Parece-nos indiscutível a afirmação que o agravamento da tributação de determinados rendimentos, por mais criticável que possa ser, não é, só por si, gerador de violação do princípio da capacidade contributiva. Importaria, desde logo, saber qual a concreta intensidade do agravamento da ablação fiscal do rendimento em causa, qual a percentagem, líquida de imposto, que restará para os beneficiários dos seguros.
Apesar de tal não ser alegado, parece evidente que o aumento da carga tributária resultante desta alteração legislativa não originou uma situação de consfisco por via fiscal, o que, acontecendo, levaria a concluir pela inconstitucionalidade da norma.”
Dito isto, improcede, também, este segmento argumentativo da Requerente.

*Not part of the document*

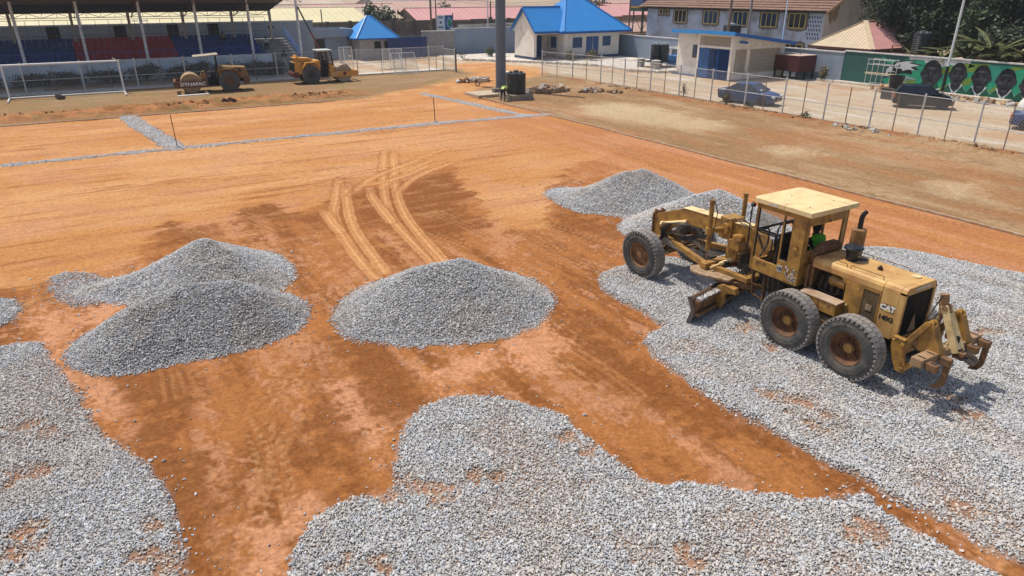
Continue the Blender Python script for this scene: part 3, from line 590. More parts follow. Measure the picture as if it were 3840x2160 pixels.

Assim, e face a todo o exposto, improcede a pretensão anulatória da Requerente, o que acarreta, necessariamente, a improcedência das pretensões restantes.
VI. DECISÃO
Termos em que se decide julgar totalmente improcedente o pedido de pronúncia arbitral formulado pela Requerente e, em consequência, absolver a Requerida do pedido.
VII. VALOR DA CAUSA
Fixa-se ao processo o valor de €12.039,74 (doze mil trinta e nove euros e setenta e quatro cêntimos), nos termos do artigo 97.º-A do CPPT, aplicável por força do disposto no artigo 29.º, n.º 1, al. a) do RJAT e do artigo 3.º, n.º 2, do Regulamento de Custas nos Processos de Arbitragem Tributária (RCPAT).
VIII. CUSTAS
Nos termos do artigo 22.º, n.º 4, do RJAT, fixa-se o montante das custas em €918,00 (novecentos e dezoito euros), nos termos da tabela I anexa ao Regulamento de Custas nos Processos de Arbitragem Tributária, a cargo da Requerente.
Notifique-se.
Lisboa, 16 de novembro de 2023
(Texto elaborado em computador, nos termos do artigo 29.º, n.º 1, alínea e), do RJAT)
A Árbitra,
Susana Mercês de Carvalho
[1] A exigência de tempo mínimo de detenção é uma opção aberta a cada estado-membro.
[2] Lei n.º 7-A/2016, de 30 de março.
[3] Neste sentido, o acórdão do TCAS, no proc. 237/05, de 30 de novembro de 2017.
[4] Manual de Direito Fiscal, 1974, 180.